■ Material provided:
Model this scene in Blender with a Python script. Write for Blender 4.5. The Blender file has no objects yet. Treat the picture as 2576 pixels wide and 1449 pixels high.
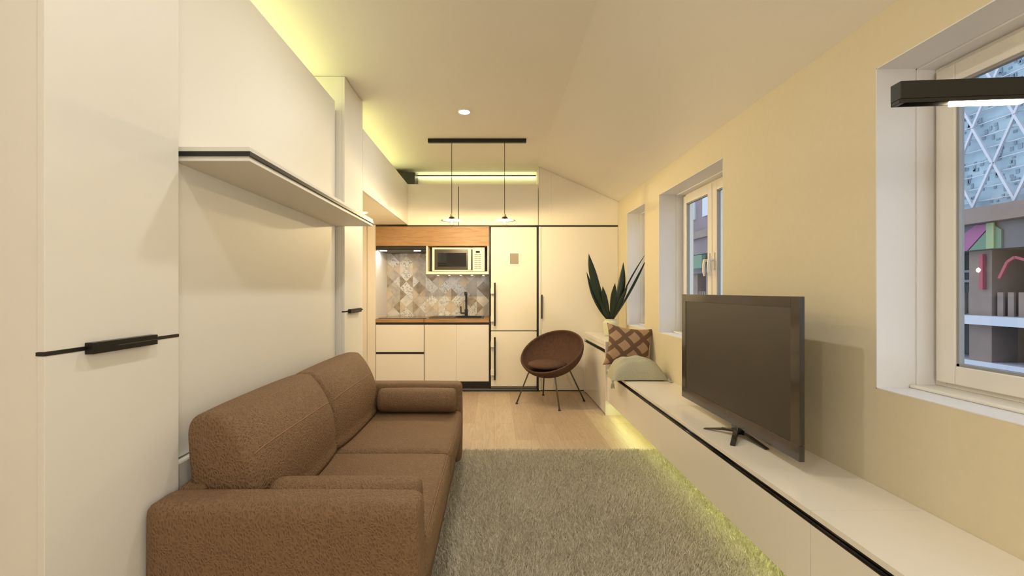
import bpy, bmesh, math, random
import numpy as np
from mathutils import Vector, Matrix
random.seed(7); np.random.seed(7)
SC = bpy.context.scene; COL = SC.collection
F = 1100.0; VPX = 1243.0; HY = 731.0; H = 1.28
R = math.radians
# ------------------------------------------------------------------ materials
def lin(c):
    return tuple((v/12.92 if v <= .04045 else ((v+.055)/1.055)**2.4) for v in [x/255 for x in c]) + (1,)
def newmat(name):
    m = bpy.data.materials.new(name); m.use_nodes = True
    nt = m.node_tree; b = nt.nodes['Principled BSDF']
    return m, nt, b
def plain(name, rgb, rough=.5, metal=0, coat=0, spec=.5, noise=0, nscale=8, bump=0, bscale=200):
    m, nt, b = newmat(name)
    b.inputs['Base Color'].default_value = lin(rgb); b.inputs['Roughness'].default_value = rough
    b.inputs['Metallic'].default_value = metal; b.inputs['Coat Weight'].default_value = coat
    b.inputs['Coat Roughness'].default_value = .08
    b.inputs['Specular IOR Level'].default_value = spec
    tc = nt.nodes.new('ShaderNodeTexCoord')
    if noise:
        n = nt.nodes.new('ShaderNodeTexNoise'); n.inputs['Scale'].default_value = nscale; n.inputs['Detail'].default_value = 4
        nt.links.new(tc.outputs['Object'], n.inputs['Vector'])
        r = nt.nodes.new('ShaderNodeValToRGB'); c = lin(rgb)
        r.color_ramp.elements[0].position = .3; r.color_ramp.elements[1].position = .7
        r.color_ramp.elements[0].color = tuple(v*(1-noise) for v in c[:3])+(1,)
        r.color_ramp.elements[1].color = tuple(min(1, v*(1+noise)) for v in c[:3])+(1,)
        nt.links.new(n.outputs['Fac'], r.inputs['Fac']); nt.links.new(r.outputs['Color'], b.inputs['Base Color'])
    if bump:
        n = nt.nodes.new('ShaderNodeTexNoise'); n.inputs['Scale'].default_value = bscale
        nt.links.new(tc.outputs['Object'], n.inputs['Vector'])
        bp = nt.nodes.new('ShaderNodeBump'); bp.inputs['Strength'].default_value = bump; bp.inputs['Distance'].default_value = .002
        nt.links.new(n.outputs['Fac'], bp.inputs['Height']); nt.links.new(bp.outputs['Normal'], b.inputs['Normal'])
    return m
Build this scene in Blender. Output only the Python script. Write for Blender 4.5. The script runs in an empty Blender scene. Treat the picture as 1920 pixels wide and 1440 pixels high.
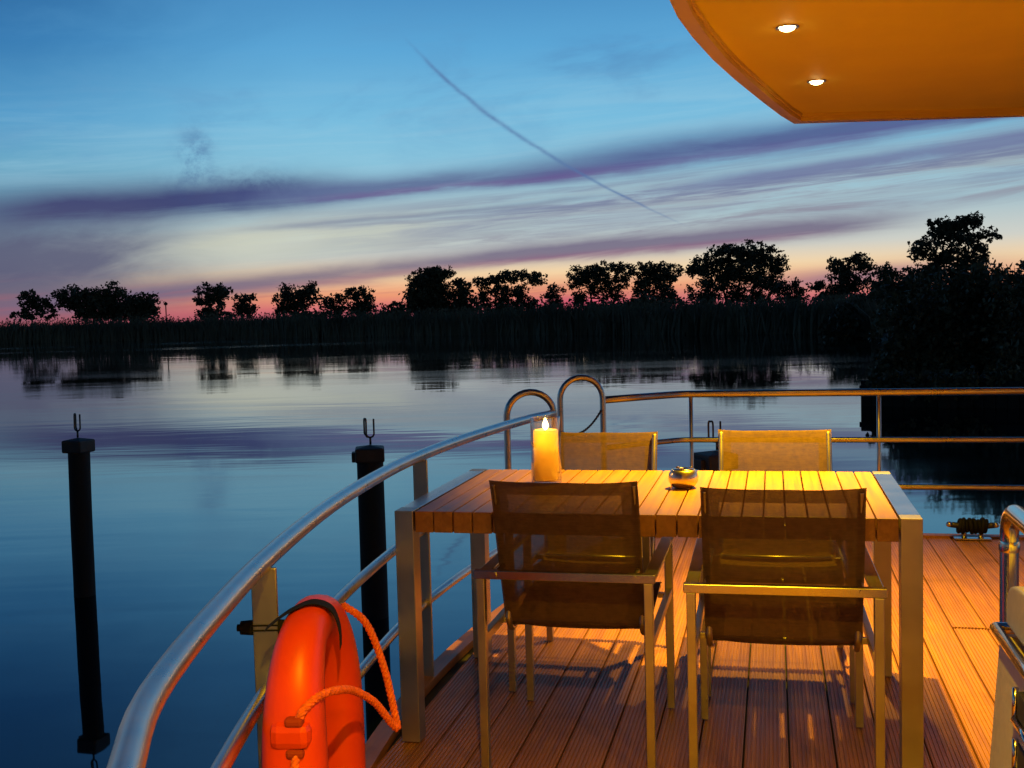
import bpy, bmesh, math, random
from mathutils import Vector, Matrix, noise as mnoise
random.seed(7)
scn = bpy.context.scene
COL = scn.collection
PI = math.pi

# ------------------------------------------------------------------ camera numbers
# The world is the boat's own frame: deck at z=0, +y runs along the planks to the bow, the camera stands over the origin.
H, PITCH, ROLL, FPX, ROT = 1.3646, 0.0635, 0.0265, 2091.5, -0.2306
FWD = Vector((math.sin(ROT), math.cos(ROT), 0))
RGT = Vector((math.cos(ROT), -math.sin(ROT), 0))
WATER_Z = -0.8

def ray(u, v):
    uu, vv = u - 960, v - 720
    cr, sr = math.cos(ROLL), math.sin(ROLL)
    a = uu * cr - vv * sr
    b = uu * sr + vv * cr
    c, s = math.cos(PITCH), math.sin(PITCH)
    up = -b / FPX
    return RGT * (a / FPX) + FWD * (c + up * s) + Vector((0, 0, -s + up * c))

def at_depth(u, v, d):          # point of the view at a known distance
    r = ray(u, v)
    return Vector((0, 0, H)) + r * (d / r.dot(FWD))

def at_height(u, v, z):         # point of the view on a known level
    r = ray(u, v)
    return Vector((0, 0, H)) + r * ((z - H) / r.z)

# ------------------------------------------------------------------ helpers
def lin(c):
    c /= 255.0
    return c / 12.92 if c <= 0.04045 else ((c + 0.055) / 1.055) ** 2.4

def rgb(r, g, b):
    return (lin(r), lin(g), lin(b), 1)

def link(name, bm, mat, parent=None, smooth=False, loc=None):
    me = bpy.data.meshes.new(name)
    bm.normal_update()
    bm.to_mesh(me)
    bm.free()
    for m in (mat if isinstance(mat, (list, tuple)) else [mat]):
        me.materials.append(m)
    if smooth:
        for p in me.polygons:
            p.use_smooth = True
    o = bpy.data.objects.new(name, me)
    COL.objects.link(o)
    if parent is not None:
        o.parent = parent
    if loc is not None:
        o.location = loc
    return o

def tag(o, label=None, cat=None, group=None, kind=None):
    if label: o['label'] = label
    if cat: o['category'] = cat
    if group: o['group'] = group
    if kind: o['kind'] = kind
    return o

def thing(name, label, cat, loc=(0, 0, 0), rz=0, group=None):
    o = bpy.data.objects.new(name, None)
    o.empty_display_size = 0.1
    COL.objects.link(o)
    o.location = loc
    o.rotation_euler = (0, 0, rz)
    return tag(o, label, cat, group)

def copy_tree(o, parent=None):
    c = o.copy()
    COL.objects.link(c)
    c.parent = parent
    for ch in list(o.children):
        copy_tree(ch, c)
    return c

def box(bm, x0, x1, y0, y1, z0, z1, bev=0.0, mi=0):
    r = bmesh.ops.create_cube(bm, size=1.0)
    vs = r['verts']
    for v in vs:
        v.co = Vector((x0 + (v.co.x + .5) * (x1 - x0), y0 + (v.co.y + .5) * (y1 - y0), z0 + (v.co.z + .5) * (z1 - z0)))
    fs = {f for v in vs for f in v.link_faces}
    for f in fs: f.material_index = mi
    if bev > 0:
        es = {e for v in vs for e in v.link_edges}
        bmesh.ops.bevel(bm, geom=list(es), offset=bev, segments=2, profile=.5, affect='EDGES')
    return vs

def frames(pts, closed=False):
    n = len(pts)
    T = []
    for i in range(n):
        a = pts[(i - 1) % n] if (closed or i > 0) else pts[i]
        b = pts[(i + 1) % n] if (closed or i < n - 1) else pts[i]
        T.append((b - a).normalized())
    up = Vector((0, 0, 1)) if abs(T[0].z) < .95 else Vector((1, 0, 0))
    N = [(up - T[0] * up.dot(T[0])).normalized()]
    for i in range(1, n):
        v = N[-1] - T[i] * N[-1].dot(T[i])
        N.append(v.normalized())
    return T, N

def tube(bm, pts, r, seg=12, closed=False, caps=True, r2=None, mi=0):
    pts = [Vector(p) for p in pts]
    T, N = frames(pts, closed)
    rings = []
    for i, p in enumerate(pts):
        ra = r[i] if isinstance(r, (list, tuple)) else r
        rb = ra if r2 is None else (r2[i] if isinstance(r2, (list, tuple)) else r2)
        B = T[i].cross(N[i])
        rings.append([bm.verts.new(p + N[i] * math.cos(2 * PI * k / seg) * ra + B * math.sin(2 * PI * k / seg) * rb) for k in range(seg)])
    n = len(rings)
    for i in range(n if closed else n - 1):
        A, Bq = rings[i], rings[(i + 1) % n]
        for k in range(seg):
            f = bm.faces.new((A[k], A[(k + 1) % seg], Bq[(k + 1) % seg], Bq[k]))
            f.material_index = mi
    if caps and not closed:
        bm.faces.new(list(reversed(rings[0]))).material_index = mi
        bm.faces.new(rings[-1]).material_index = mi

def lathe(bm, prof, seg=32, center=(0, 0, 0), cap0=True, cap1=True):
    c = Vector(center)
    rings = [[bm.verts.new(c + Vector((r * math.cos(2 * PI * k / seg), r * math.sin(2 * PI * k / seg), z))) for k in range(seg)] for r, z in prof]
    for A, B in zip(rings, rings[1:]):
        for k in range(seg):
            bm.faces.new((A[k], A[(k + 1) % seg], B[(k + 1) % seg], B[k]))
    if cap0: bm.faces.new(list(reversed(rings[0])))
    if cap1: bm.faces.new(rings[-1])

def spline(pts, n=8):
    pts = [Vector(p) for p in pts]
    out = []
    for i in range(len(pts) - 1):
        p0 = pts[max(i - 1, 0)]; p1 = pts[i]; p2 = pts[i + 1]; p3 = pts[min(i + 2, len(pts) - 1)]
        for k in range(n):
            t = k / n
            out.append(0.5 * ((2 * p1) + (p2 - p0) * t + (2 * p0 - 5 * p1 + 4 * p2 - p3) * t * t + (3 * p1 - p0 - 3 * p2 + p3) * t ** 3))
    out.append(pts[-1])
    return out

def prism(bm, poly, z0, z1):
    a = [bm.verts.new((x, y, z0)) for x, y in poly]
    b = [bm.verts.new((x, y, z1)) for x, y in poly]
    n = len(poly)
    bm.faces.new(list(reversed(a)))
    bm.faces.new(b)
    for i in range(n):
        bm.faces.new((a[i], a[(i + 1) % n], b[(i + 1) % n], b[i]))
    bmesh.ops.recalc_face_normals(bm, faces=bm.faces)

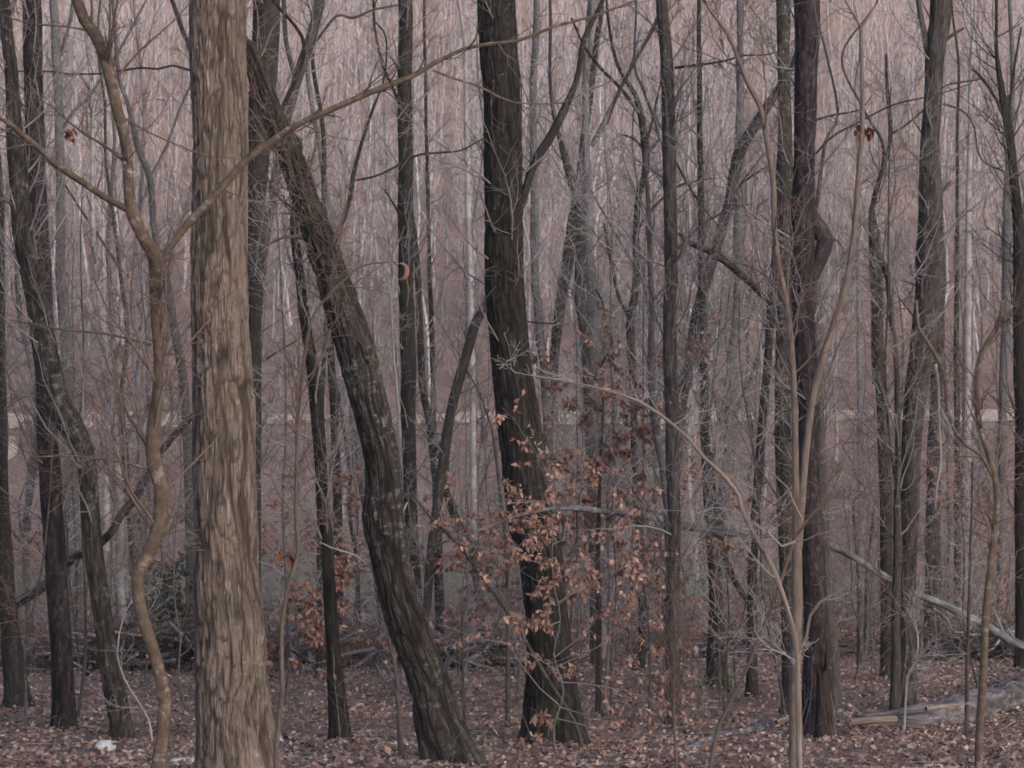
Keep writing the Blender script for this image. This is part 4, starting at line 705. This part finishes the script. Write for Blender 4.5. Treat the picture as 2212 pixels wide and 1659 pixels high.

■ Problem details: Give back the exact lines above, running from the one that has "Build this scene" through the one that has "PI = math.pi", with nothing added and no pictures.

■ Answer to this task:
Build this scene in Blender. Output only the Python script. Write for Blender 4.5. The script runs in an empty Blender scene. Treat the picture as 1920 pixels wide and 1440 pixels high.
import bpy, bmesh, math, random
from mathutils import Vector, Matrix, noise as mnoise
random.seed(7)
scn = bpy.context.scene
COL = scn.collection
PI = math.pi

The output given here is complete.